## Required work
For the copy, please give all of the data again exactly and leave the pictures out.
____________
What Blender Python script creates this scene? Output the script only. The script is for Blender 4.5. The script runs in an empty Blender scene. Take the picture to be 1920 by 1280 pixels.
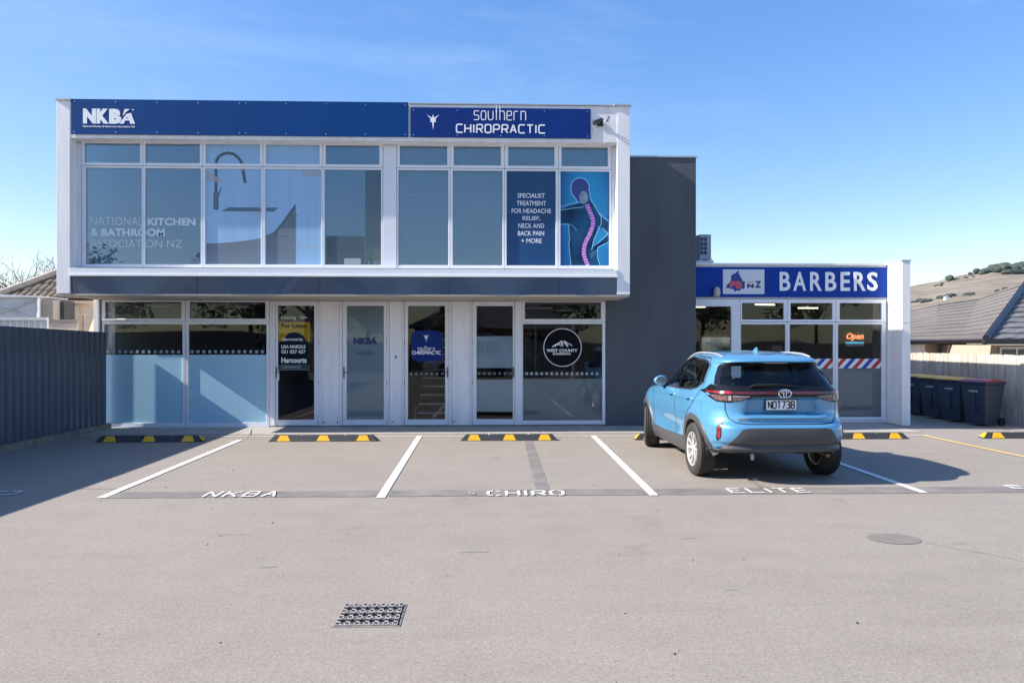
import bpy, bmesh, math, random
import numpy as np
from mathutils import Vector, Matrix, noise
from mathutils.bvhtree import BVHTree
R = math.radians
sc = bpy.context.scene
COL = sc.collection

# ------------------------------------------------------------------ camera
H = 1.72                                   # eye height
FPX = 1340.0                               # focal length in pixels of a 1920 px wide frame
TH = math.atan(42 / FPX)                   # slight turn to the right of the facade's normal
cam_d = bpy.data.cameras.new('camera'); cam = bpy.data.objects.new('camera', cam_d); COL.objects.link(cam)
cam.location = (0, 0, H); cam.rotation_euler = (R(90), 0, -TH)
cam_d.sensor_width = 36; cam_d.lens = 36 * FPX / 1920; cam_d.clip_end = 6000; cam_d.clip_start = .05
sc.camera = cam

# ------------------------------------------------------------------ light
SUN = Vector((1.45, .17, -1.0)).normalized()       # direction the sunlight travels
EL = math.asin(-SUN.z); AZ = math.atan2(-SUN.x, -SUN.y)
w = bpy.data.worlds.new('World'); sc.world = w; w.use_nodes = True
nt = w.node_tree; nt.nodes.clear()
sky = nt.nodes.new('ShaderNodeTexSky'); sky.sky_type = 'NISHITA'; sky.sun_disc = False
sky.sun_elevation = EL; sky.sun_rotation = AZ % (2 * math.pi)
sky.air_density = 1.0; sky.dust_density = 0.6; sky.ozone_density = 1.6; sky.altitude = 20
bg = nt.nodes.new('ShaderNodeBackground'); bg.inputs[1].default_value = .15
wo = nt.nodes.new('ShaderNodeOutputWorld')
gm = nt.nodes.new('ShaderNodeGamma'); gm.inputs[1].default_value = .62
hs = nt.nodes.new('ShaderNodeHueSaturation'); hs.inputs['Saturation'].default_value = 1.72; hs.inputs['Hue'].default_value = .515; hs.inputs['Value'].default_value = 1.32
nt.links.new(sky.outputs[0], gm.inputs[0]); nt.links.new(gm.outputs[0], hs.inputs['Color']); 
wt = nt.nodes.new('ShaderNodeTexCoord'); wm = nt.nodes.new('ShaderNodeMapping'); wm.inputs['Scale'].default_value = (1.3, 1.3, 5); wm.inputs['Rotation'].default_value = (0, R(14), 0)
wn = nt.nodes.new('ShaderNodeTexNoise'); wn.inputs['Scale'].default_value = 1.6; wn.inputs['Detail'].default_value = 7; wn.inputs['Roughness'].default_value = .62; wn.inputs['Distortion'].default_value = .6
wr = nt.nodes.new('ShaderNodeMapRange'); wr.inputs[1].default_value = .46; wr.inputs[2].default_value = .80; wr.inputs[3].default_value = 0; wr.inputs[4].default_value = .10
wx = nt.nodes.new('ShaderNodeMixRGB'); wx.inputs[2].default_value = (5.2, 5.9, 6.8, 1)      # thin high cloud veils
nt.links.new(wt.outputs['Generated'], wm.inputs[0]); nt.links.new(wm.outputs[0], wn.inputs['Vector']); nt.links.new(wn.outputs['Fac'], wr.inputs[0]); nt.links.new(wr.outputs[0], wx.inputs[0])
nt.links.new(hs.outputs[0], wx.inputs[1]); nt.links.new(wx.outputs[0], bg.inputs[0]); nt.links.new(bg.outputs[0], wo.inputs[0])
sd = bpy.data.lights.new('sun', 'SUN'); sd.energy = 4.7; sd.angle = R(.53); sd.color = (1, .93, .84)
so = bpy.data.objects.new('sun', sd); COL.objects.link(so)
so.rotation_euler = SUN.to_track_quat('-Z', 'Y').to_euler(); so.location = (-20, -3, 20)
sc.view_settings.view_transform = 'Standard'; sc.view_settings.look = 'None'
sc.view_settings.gamma = 1; sc.view_settings.use_curve_mapping = False
sc.view_settings.exposure = 1.06

# ------------------------------------------------------------------ pixel <-> plane measuring helpers (survey of the photo)
def uv(px, py): return (px - 960) / FPX, (640 - py) / FPX
def onY(px, py, Y):
    u, v = uv(px, py); d = Vector((math.cos(TH) * u + math.sin(TH), math.cos(TH) - math.sin(TH) * u, v))
    return Vector((0, 0, H)) + d * (Y / d.y)
def XY(px, Y): return onY(px, 640, Y).x
def ZY(py, Y, px=640): return onY(px, py, Y).z
def G(px, py, z=0):
    u, v = uv(px, py); d = Vector((math.cos(TH) * u + math.sin(TH), math.cos(TH) - math.sin(TH) * u, v))
    return Vector((0, 0, H)) + d * ((z - H) / d.z)

# ------------------------------------------------------------------ objects
ORG = {}
def tag(o, label=None, cat=None, group=None, kind=None):
    if label: o['label'] = label
    if cat: o['category'] = cat
    if group: o['group'] = group
    if kind: o['kind'] = kind
    return o
def thing(name, label, cat, loc=(0, 0, 0), group=None, rz=0):
    o = bpy.data.objects.new(name, None); COL.objects.link(o); o.location = loc; o.rotation_euler = (0, 0, rz)
    o.empty_display_size = .2
    ORG[o.name] = Vector(loc)
    return tag(o, label, cat, group)
def link(name, me, parent=None, m=None):
    o = bpy.data.objects.new(name, me); COL.objects.link(o)
    if parent is not None:
        o.parent = parent; ORG[o.name] = ORG[parent.name]
    else: ORG[o.name] = Vector((0, 0, 0))
    return o
def copy_tree(o, parent=None):
    c = o.copy(); COL.objects.link(c); c.parent = parent
    ORG[c.name] = ORG.get(o.name, Vector((0, 0, 0)))
    for ch in list(o.children): copy_tree(ch, c)
    return c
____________
## Task result
What Blender Python script creates this scene? Output the script only. The script is for Blender 4.5. The script runs in an empty Blender scene. Take the picture to be 1920 by 1280 pixels.
import bpy, bmesh, math, random
import numpy as np
from mathutils import Vector, Matrix, noise
from mathutils.bvhtree import BVHTree
R = math.radians
sc = bpy.context.scene
COL = sc.collection

# ------------------------------------------------------------------ camera
H = 1.72                                   # eye height
FPX = 1340.0                               # focal length in pixels of a 1920 px wide frame
TH = math.atan(42 / FPX)                   # slight turn to the right of the facade's normal
cam_d = bpy.data.cameras.new('camera'); cam = bpy.data.objects.new('camera', cam_d); COL.objects.link(cam)
cam.location = (0, 0, H); cam.rotation_euler = (R(90), 0, -TH)
cam_d.sensor_width = 36; cam_d.lens = 36 * FPX / 1920; cam_d.clip_end = 6000; cam_d.clip_start = .05
sc.camera = cam

# ------------------------------------------------------------------ light
SUN = Vector((1.45, .17, -1.0)).normalized()       # direction the sunlight travels
EL = math.asin(-SUN.z); AZ = math.atan2(-SUN.x, -SUN.y)
w = bpy.data.worlds.new('World'); sc.world = w; w.use_nodes = True
nt = w.node_tree; nt.nodes.clear()
sky = nt.nodes.new('ShaderNodeTexSky'); sky.sky_type = 'NISHITA'; sky.sun_disc = False
sky.sun_elevation = EL; sky.sun_rotation = AZ % (2 * math.pi)
sky.air_density = 1.0; sky.dust_density = 0.6; sky.ozone_density = 1.6; sky.altitude = 20
bg = nt.nodes.new('ShaderNodeBackground'); bg.inputs[1].default_value = .15
wo = nt.nodes.new('ShaderNodeOutputWorld')
gm = nt.nodes.new('ShaderNodeGamma'); gm.inputs[1].default_value = .62
hs = nt.nodes.new('ShaderNodeHueSaturation'); hs.inputs['Saturation'].default_value = 1.72; hs.inputs['Hue'].default_value = .515; hs.inputs['Value'].default_value = 1.32
nt.links.new(sky.outputs[0], gm.inputs[0]); nt.links.new(gm.outputs[0], hs.inputs['Color']); 
wt = nt.nodes.new('ShaderNodeTexCoord'); wm = nt.nodes.new('ShaderNodeMapping'); wm.inputs['Scale'].default_value = (1.3, 1.3, 5); wm.inputs['Rotation'].default_value = (0, R(14), 0)
wn = nt.nodes.new('ShaderNodeTexNoise'); wn.inputs['Scale'].default_value = 1.6; wn.inputs['Detail'].default_value = 7; wn.inputs['Roughness'].default_value = .62; wn.inputs['Distortion'].default_value = .6
wr = nt.nodes.new('ShaderNodeMapRange'); wr.inputs[1].default_value = .46; wr.inputs[2].default_value = .80; wr.inputs[3].default_value = 0; wr.inputs[4].default_value = .10
wx = nt.nodes.new('ShaderNodeMixRGB'); wx.inputs[2].default_value = (5.2, 5.9, 6.8, 1)      # thin high cloud veils
nt.links.new(wt.outputs['Generated'], wm.inputs[0]); nt.links.new(wm.outputs[0], wn.inputs['Vector']); nt.links.new(wn.outputs['Fac'], wr.inputs[0]); nt.links.new(wr.outputs[0], wx.inputs[0])
nt.links.new(hs.outputs[0], wx.inputs[1]); nt.links.new(wx.outputs[0], bg.inputs[0]); nt.links.new(bg.outputs[0], wo.inputs[0])
sd = bpy.data.lights.new('sun', 'SUN'); sd.energy = 4.7; sd.angle = R(.53); sd.color = (1, .93, .84)
so = bpy.data.objects.new('sun', sd); COL.objects.link(so)
so.rotation_euler = SUN.to_track_quat('-Z', 'Y').to_euler(); so.location = (-20, -3, 20)
sc.view_settings.view_transform = 'Standard'; sc.view_settings.look = 'None'
sc.view_settings.gamma = 1; sc.view_settings.use_curve_mapping = False
sc.view_settings.exposure = 1.06

# ------------------------------------------------------------------ pixel <-> plane measuring helpers (survey of the photo)
def uv(px, py): return (px - 960) / FPX, (640 - py) / FPX
def onY(px, py, Y):
    u, v = uv(px, py); d = Vector((math.cos(TH) * u + math.sin(TH), math.cos(TH) - math.sin(TH) * u, v))
    return Vector((0, 0, H)) + d * (Y / d.y)
def XY(px, Y): return onY(px, 640, Y).x
def ZY(py, Y, px=640): return onY(px, py, Y).z
def G(px, py, z=0):
    u, v = uv(px, py); d = Vector((math.cos(TH) * u + math.sin(TH), math.cos(TH) - math.sin(TH) * u, v))
    return Vector((0, 0, H)) + d * ((z - H) / d.z)

# ------------------------------------------------------------------ objects
ORG = {}
def tag(o, label=None, cat=None, group=None, kind=None):
    if label: o['label'] = label
    if cat: o['category'] = cat
    if group: o['group'] = group
    if kind: o['kind'] = kind
    return o
def thing(name, label, cat, loc=(0, 0, 0), group=None, rz=0):
    o = bpy.data.objects.new(name, None); COL.objects.link(o); o.location = loc; o.rotation_euler = (0, 0, rz)
    o.empty_display_size = .2
    ORG[o.name] = Vector(loc)
    return tag(o, label, cat, group)
def link(name, me, parent=None, m=None):
    o = bpy.data.objects.new(name, me); COL.objects.link(o)
    if parent is not None:
        o.parent = parent; ORG[o.name] = ORG[parent.name]
    else: ORG[o.name] = Vector((0, 0, 0))
    return o
def copy_tree(o, parent=None):
    c = o.copy(); COL.objects.link(c); c.parent = parent
    ORG[c.name] = ORG.get(o.name, Vector((0, 0, 0)))
    for ch in list(o.children): copy_tree(ch, c)
    return c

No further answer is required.